Quote from Don:
You haven't provided *any* objective data (measurements, analysis, etc)
to support this assertion. Therefore, it's a subjective feeling. You're
entitled to that, or course, but that has no relevance whatsoever to an
objective evaluation regarding quality.
I think what you're still failing to grasp is the difference between a
subjective preference ("I like it" or "looks good to me") and
objective fact (statistics, measurements, data analysis, etc.)
{end quote}
And Don hasn't provided any evidence to suggest that using objective
criteria is preferable to using subjective comparisons when it comes to
evaluating the quality prints! Do you use a ruler to compare
paintings? Microscopes?
What objective tests have you done of VS against other software
programs in a controlled setting?
The most important thing is whether the subjective conclusions drawn
are informed by facts, evidence and testing, the quality of the
criteria uses, and the willingness of the person making the conclusion
to fairly evaluate the evidence. My conclusions are based on my own
testing. I am not an expert in the technical side of photography but
can appreciate differences in the quality of images.
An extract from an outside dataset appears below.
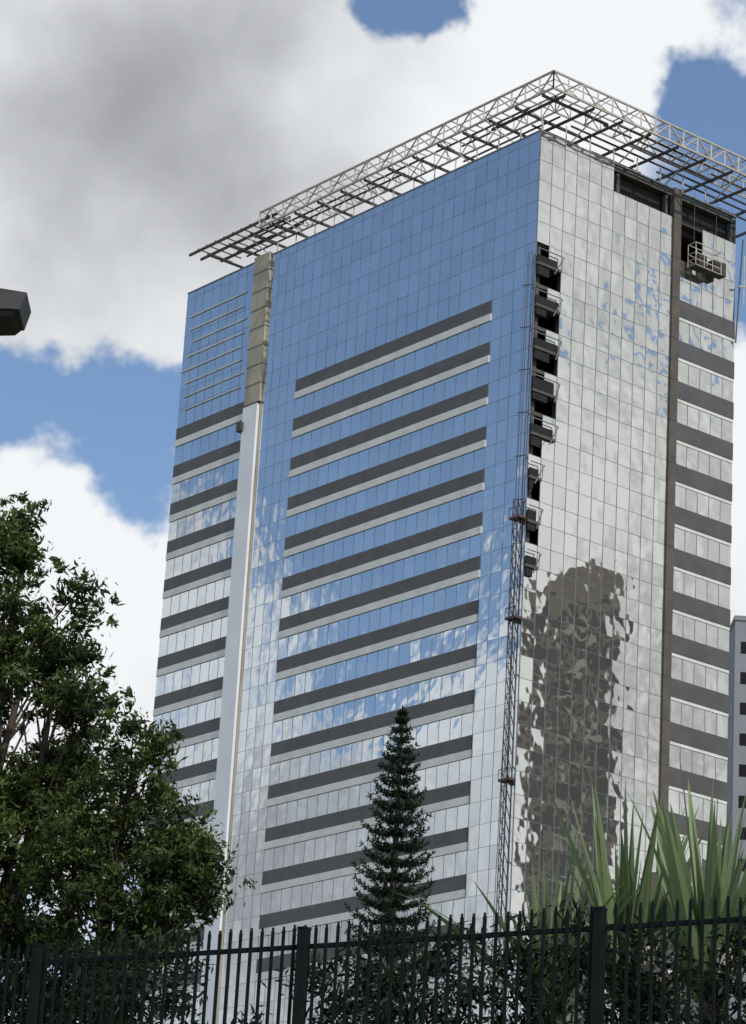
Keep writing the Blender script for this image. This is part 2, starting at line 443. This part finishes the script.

I have extensively tested Vuescan with my slides, negatives, B&W negs,
and with and without a scanhancer to evaluate graininiess. I've also
tested prints done with VS against my digial mini-lab, and see no
quality improvement in letting them do the scanning and processing.
Same goes against my friend's 20D- it's good to do tests like these
from time to time to keep pushing to get the best possible scans and
prints.
I participated in this year's scanner bakeoff and my results came out
fairly well for this model of hardware. This test was a mixture of
subjective and objective criteria done with an identical slide and
judged by a third party. After looking at the other entries and
getting a better monitor, I have since improved my post-processing of
the scan.
http://www.jamesphotography.ca/bakeoff2005/results.html
The prior Scanner Bake-off (which I did not participate in) was a
weaker test in that it was limited to objective criteria (MTF, CA...)
which only give you a partial understanding of scan quality if the goal
is to figure out which scanner/software combos can produce the best
*results*.
http://www.jamesphotography.ca/bakeoff2004/scanner_test_results.html
As you'll see Vuescan driven scanners did perfectly well.
It is clear to me that the more meaningful test is a *subjective* one
which looks at results from different platforms and not simply
objective measurements, if the question is "can I get good prints using
Vuescan?"
So for recent testing:
This weekend I went back and tested Filmget's cleaning (Canon TWAIN
driver) of a problem negative which wasn't dusty but seemed to have
pits in it. While Filmget's cleaning generally looked better than VS
(no VS-esque blurry blobs, and more spots were cleaned), it had some
very strange overly smooth artifacts with repeating patterns near the
corners of the picture which looked like digital camera noise
reduction. I'm happy to post crops if you are curious.
This *subjective* comparision was with the same frame under identical
conditions with Filmget tested with IR cleaning off and on to verify
cleaning was the cause. I was evaluating the picture at 100% of a
4000dpi scan. VS didn't clean many of the pits in the negative but
didn't leave behind any odd smoothed areas either, so in my judgment
this is preferable as I can clone out white spots but can't do much if
the apparent grain structure is changed throughout the image. Someone
else might subjectively prefer a clean center even given artifacts in
the corners. Also, Filmget set an overly aggressive black point which
had to be corrected in Photoshop.
This is my subjective opinion informed by evidence and analysis. It is
an opinion, which I'd argue is preferable to unanalyzed sets of
"objective" data. Data analysis is subjective, not objective, FYI, as
expert interpretations of the same data can and will lead to different
conclusions. See NOAA vs Virginia Tech scientists and others about
hurricanes and global warming, for example.
http://www.usatoday.com/weather/climate/2005-09-15-globalwarming-hurricanes_x.htm
Anyway, results with Vuescan are not universal given the range of
scanners being more (and less) compatible, so any blanket assertions
about its scan quality are unsupportable.